Thursday, 13 June 2013

DON'T PANIC...

...THE BABY IS HERE...THE BABY IS HERE...THE BABY IS HERE...AAAARRRRRRGGGGGGHHHHHHHHH.

Monday, 3 June 2013

Free Fall

So this week news reached us that Great Granda John had had A Fall. He's a great man of 80 years and the result was a broken hip which left him needing an operation. The family were obviously distressed at this news, and have had daily updates from Granny and we are assured that he is doing well.

This said, once the initial shock and worry had passed, it did lead me to wonder, at what age do you stop "Falling Over" and start to have "A Fall"? There is clearly a heightened sense of gravitas with "A Fall" than with merely stumbling over your own feet.

Now I'd like to point out that falling generally is very much a human thing, you never see Simba trip over his own paws in any of the out takes of the Lion King movies, and I owe this fact to our use of a tail, so to me, the concept of unsure footing is a puzzling one to begin with. But it does stand to reason that there are 'levels' of falling if your species is prone, how one judges this is, to me, a mystery.

One might assume that it is based on age, now with Great Granda John, a man of 80, it stands to reason that he would be described as having had "A Fall" rather than "He fell over". The same, I think, could be said of a man (or woman) of 70 years, but someone in their 60's? - well, this is Granda Oliver's epoch, and he's a man who still wears jeans and worries about his thick mop of hair, were he to unexpectedly find himself, as the dictionary puts it,

"moving downward, typically rapidly and freely without control, from a higher to a lower level"

we would say the loon fell over, probably through tears of laughter, accompanied by some re-enactment for the benefit of those not present.

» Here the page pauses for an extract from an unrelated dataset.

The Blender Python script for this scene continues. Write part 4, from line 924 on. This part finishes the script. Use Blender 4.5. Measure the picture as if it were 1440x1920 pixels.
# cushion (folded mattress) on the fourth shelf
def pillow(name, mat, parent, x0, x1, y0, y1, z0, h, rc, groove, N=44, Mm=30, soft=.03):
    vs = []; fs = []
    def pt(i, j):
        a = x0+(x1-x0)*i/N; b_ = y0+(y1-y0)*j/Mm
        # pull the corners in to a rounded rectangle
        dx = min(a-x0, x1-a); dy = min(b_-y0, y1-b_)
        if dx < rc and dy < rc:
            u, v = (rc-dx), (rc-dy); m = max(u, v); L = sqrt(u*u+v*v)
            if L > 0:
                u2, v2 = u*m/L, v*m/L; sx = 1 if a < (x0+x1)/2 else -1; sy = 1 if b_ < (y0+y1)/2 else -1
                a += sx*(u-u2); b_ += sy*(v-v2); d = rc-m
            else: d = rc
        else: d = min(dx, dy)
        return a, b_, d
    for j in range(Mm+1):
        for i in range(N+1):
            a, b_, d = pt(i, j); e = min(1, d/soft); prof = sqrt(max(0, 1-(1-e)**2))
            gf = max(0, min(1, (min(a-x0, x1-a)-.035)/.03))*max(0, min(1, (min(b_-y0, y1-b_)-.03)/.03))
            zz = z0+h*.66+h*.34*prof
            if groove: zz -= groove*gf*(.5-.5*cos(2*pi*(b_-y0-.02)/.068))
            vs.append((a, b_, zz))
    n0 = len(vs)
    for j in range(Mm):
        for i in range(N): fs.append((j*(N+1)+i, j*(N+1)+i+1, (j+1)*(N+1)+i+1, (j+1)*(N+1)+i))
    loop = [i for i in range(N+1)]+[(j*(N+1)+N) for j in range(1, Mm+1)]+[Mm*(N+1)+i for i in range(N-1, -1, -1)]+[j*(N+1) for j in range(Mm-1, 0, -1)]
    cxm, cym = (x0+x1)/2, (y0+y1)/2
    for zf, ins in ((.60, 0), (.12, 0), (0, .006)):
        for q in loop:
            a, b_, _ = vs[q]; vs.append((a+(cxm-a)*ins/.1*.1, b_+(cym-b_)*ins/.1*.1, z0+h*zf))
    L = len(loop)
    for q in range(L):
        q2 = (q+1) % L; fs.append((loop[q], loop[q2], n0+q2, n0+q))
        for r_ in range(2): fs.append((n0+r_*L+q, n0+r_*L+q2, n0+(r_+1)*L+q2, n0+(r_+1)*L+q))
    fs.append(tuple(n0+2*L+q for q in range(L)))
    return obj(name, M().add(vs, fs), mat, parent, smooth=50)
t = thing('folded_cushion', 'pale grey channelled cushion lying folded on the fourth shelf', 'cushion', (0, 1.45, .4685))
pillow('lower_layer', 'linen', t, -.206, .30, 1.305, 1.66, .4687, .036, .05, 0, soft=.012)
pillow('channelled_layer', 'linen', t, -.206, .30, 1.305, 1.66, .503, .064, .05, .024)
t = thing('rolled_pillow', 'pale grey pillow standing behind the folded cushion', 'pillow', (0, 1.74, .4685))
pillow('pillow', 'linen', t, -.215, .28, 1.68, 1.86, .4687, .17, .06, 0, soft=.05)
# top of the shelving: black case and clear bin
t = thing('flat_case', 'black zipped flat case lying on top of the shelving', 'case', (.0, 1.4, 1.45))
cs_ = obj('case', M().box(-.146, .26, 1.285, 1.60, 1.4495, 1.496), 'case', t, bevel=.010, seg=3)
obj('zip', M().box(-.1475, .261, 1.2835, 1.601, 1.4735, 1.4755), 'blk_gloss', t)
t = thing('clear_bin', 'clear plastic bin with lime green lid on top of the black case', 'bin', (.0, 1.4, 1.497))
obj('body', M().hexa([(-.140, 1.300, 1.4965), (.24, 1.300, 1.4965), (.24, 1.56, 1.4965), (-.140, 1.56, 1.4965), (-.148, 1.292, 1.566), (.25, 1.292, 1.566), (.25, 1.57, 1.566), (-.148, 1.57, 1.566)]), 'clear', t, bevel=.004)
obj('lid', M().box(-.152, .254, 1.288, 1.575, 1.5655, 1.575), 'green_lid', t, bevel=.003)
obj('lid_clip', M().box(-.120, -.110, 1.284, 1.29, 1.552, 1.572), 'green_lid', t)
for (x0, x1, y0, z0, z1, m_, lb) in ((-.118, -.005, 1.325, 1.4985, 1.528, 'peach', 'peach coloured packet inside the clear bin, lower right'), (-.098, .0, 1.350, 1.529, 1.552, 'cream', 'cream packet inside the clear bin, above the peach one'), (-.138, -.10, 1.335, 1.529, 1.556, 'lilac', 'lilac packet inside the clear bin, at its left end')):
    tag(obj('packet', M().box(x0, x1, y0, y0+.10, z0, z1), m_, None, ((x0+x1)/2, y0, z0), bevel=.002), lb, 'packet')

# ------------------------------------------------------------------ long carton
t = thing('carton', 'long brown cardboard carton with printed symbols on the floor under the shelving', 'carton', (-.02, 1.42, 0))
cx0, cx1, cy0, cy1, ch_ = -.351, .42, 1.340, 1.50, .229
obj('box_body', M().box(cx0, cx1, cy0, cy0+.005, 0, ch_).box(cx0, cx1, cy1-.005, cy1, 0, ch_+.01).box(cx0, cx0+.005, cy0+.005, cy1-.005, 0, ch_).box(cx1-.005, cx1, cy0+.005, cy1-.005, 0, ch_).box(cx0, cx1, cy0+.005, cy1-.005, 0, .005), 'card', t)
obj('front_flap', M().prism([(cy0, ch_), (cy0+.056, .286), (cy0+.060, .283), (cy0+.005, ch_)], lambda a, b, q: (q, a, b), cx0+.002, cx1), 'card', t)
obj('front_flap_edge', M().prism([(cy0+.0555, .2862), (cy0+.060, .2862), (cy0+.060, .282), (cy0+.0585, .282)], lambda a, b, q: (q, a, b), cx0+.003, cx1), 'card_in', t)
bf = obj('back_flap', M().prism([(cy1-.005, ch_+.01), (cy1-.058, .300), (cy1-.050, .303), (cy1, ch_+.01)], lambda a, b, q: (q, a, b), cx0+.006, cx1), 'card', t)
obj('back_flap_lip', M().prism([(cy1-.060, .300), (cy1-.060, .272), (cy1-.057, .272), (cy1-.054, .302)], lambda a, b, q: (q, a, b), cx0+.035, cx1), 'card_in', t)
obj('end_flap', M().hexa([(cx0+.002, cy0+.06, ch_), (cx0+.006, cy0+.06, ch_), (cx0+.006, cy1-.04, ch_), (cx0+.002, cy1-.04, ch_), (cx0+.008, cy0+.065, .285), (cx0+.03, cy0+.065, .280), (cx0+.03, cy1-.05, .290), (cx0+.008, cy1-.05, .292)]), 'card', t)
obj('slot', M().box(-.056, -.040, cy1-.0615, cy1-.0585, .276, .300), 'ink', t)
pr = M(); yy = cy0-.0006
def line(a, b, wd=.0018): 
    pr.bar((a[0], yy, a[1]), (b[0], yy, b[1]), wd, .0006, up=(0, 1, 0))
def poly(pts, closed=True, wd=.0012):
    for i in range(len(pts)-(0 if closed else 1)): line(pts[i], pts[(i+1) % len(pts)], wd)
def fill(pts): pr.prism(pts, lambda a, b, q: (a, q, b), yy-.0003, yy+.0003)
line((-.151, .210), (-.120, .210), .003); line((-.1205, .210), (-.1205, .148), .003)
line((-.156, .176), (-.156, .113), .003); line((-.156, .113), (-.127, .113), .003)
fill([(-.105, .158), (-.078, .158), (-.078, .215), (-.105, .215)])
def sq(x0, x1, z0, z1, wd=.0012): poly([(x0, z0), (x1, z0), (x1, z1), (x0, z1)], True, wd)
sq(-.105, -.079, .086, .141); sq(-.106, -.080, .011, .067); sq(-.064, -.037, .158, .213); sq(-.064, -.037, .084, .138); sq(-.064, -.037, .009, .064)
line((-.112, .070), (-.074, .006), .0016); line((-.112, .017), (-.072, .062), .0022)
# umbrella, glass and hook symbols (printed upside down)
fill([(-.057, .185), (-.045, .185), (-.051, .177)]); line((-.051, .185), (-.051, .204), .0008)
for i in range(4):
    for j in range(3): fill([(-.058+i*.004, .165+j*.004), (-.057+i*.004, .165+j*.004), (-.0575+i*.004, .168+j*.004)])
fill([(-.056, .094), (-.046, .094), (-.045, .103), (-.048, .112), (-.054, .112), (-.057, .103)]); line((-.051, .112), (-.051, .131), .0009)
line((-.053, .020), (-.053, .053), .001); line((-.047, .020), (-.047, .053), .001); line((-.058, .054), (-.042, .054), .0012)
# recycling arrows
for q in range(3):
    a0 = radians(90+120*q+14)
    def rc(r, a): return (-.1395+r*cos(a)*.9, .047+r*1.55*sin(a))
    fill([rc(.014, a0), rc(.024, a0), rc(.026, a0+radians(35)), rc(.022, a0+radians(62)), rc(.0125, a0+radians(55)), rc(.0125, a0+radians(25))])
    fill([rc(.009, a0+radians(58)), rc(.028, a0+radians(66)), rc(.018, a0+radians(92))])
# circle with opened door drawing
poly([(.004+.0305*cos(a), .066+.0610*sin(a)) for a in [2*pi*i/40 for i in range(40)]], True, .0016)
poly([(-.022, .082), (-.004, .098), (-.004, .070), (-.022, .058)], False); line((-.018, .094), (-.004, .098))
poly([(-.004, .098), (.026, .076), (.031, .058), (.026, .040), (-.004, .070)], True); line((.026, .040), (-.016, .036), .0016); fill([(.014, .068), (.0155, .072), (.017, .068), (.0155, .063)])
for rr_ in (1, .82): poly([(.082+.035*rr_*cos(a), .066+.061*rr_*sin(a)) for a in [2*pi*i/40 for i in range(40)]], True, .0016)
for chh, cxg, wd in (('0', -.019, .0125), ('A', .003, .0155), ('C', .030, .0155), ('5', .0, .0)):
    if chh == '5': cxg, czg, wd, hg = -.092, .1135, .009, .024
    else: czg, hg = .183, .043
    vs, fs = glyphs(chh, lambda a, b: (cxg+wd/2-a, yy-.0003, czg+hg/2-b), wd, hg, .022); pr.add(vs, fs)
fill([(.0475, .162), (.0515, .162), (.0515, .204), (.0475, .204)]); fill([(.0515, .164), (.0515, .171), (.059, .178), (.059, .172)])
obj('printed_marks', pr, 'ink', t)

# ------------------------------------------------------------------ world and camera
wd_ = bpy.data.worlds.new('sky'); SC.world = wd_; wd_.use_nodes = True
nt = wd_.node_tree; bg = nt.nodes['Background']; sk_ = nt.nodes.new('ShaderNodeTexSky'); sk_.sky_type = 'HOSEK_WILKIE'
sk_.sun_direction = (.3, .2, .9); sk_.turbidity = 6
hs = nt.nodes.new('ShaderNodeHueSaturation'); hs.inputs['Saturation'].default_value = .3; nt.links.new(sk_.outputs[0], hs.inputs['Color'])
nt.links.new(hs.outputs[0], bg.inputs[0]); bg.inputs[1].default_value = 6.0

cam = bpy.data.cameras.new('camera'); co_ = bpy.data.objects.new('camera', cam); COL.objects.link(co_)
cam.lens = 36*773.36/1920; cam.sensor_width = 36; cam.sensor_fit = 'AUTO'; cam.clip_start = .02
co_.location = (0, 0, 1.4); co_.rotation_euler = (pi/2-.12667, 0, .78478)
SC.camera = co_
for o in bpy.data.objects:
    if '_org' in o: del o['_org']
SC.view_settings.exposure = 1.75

So it cannot be attributed to age.

Nor, it would seem, can it be based on instability. Mam (30) for example, now weighs in at approximately 200st and is unable to control neither where her feet go, nor her weight distribution as she moves, and to those watching her simply walk, you would definitely say (albeit so she couldn't hear) that she is unstable at best. Were she to wobble groundwards we would still say she fell over, but perhaps without the laughing in her face that Granda Oliver would get. She, even in her fragile state, would not be said to have had the more serious incident of "A Fall".

Indeed, nor is it the circumstance in which the falling occurs, Grandad Howell (mid 50s) fell on some ice while getting out of his car, and nearly ran himself over, as it happened on that day, he hadn't put the handbrake on. However he was described as having "Fallen Over", (he was actually described by all who witnessed the incident and subsequently heard about it as "A Fool" and branded a laughing stock by his children but you get the gist). So if it's not age or fragility or circumstance that bump you up the Fall Chart, I am at a loss as to what does take you from a Mis-Step to "A Fall"...answers on a post card please, in case this Deer-like behaviour be contagious.